On Friday 01 February 2008 17:00, Robert Hailey wrote:
> 
> On Jan 31, 2008, at 11:03 AM, Robert Hailey wrote:
> 
> >> How do you authenticate the routed pings, to prevent an attacker from
> >> replying on behalf of another node?
> >
> > Excellent question. Surely the "true/false" response of present is
> > woefully inadequate. Since we have a direct connection to the peer
> > that we are pinging a challange-and-response mechanism is easy, no?
> >
> > Consider node "B" who is between "A" & "C" (A-B-C). He tells "C" a UID
> > & Secret [a randomly generated long?], and "C" stores that secret/uid
> > as part of our peernode record.

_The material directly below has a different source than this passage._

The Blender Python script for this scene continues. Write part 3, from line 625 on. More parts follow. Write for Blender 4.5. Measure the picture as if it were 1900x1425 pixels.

Node "B" then sends node "A" a routed
> > ping with the same UID, and if node "A" returns the pong with the
> > correct secret it is a success.
> 
> I was supposing that these pings would be sent at less-than-max htl  
> (since we are not searching the network but doing a connectivity  
> test), but wouldn't that possibly allow an attacker to learn who your  
> peers are?
> 
> That is, if an attacker has a node connected to your node and your  
> peers node, he could put together the ping from yours, the reply from  
> your peer, plus the fact that the reply comes from a node of the same  
> location as the ping, and be reasonably sure he is your peer. Whereas  
> with the probabilistic decrement at the real maxHTL, they could not be  
> nearly so sure.

He can already know this, because of swapping.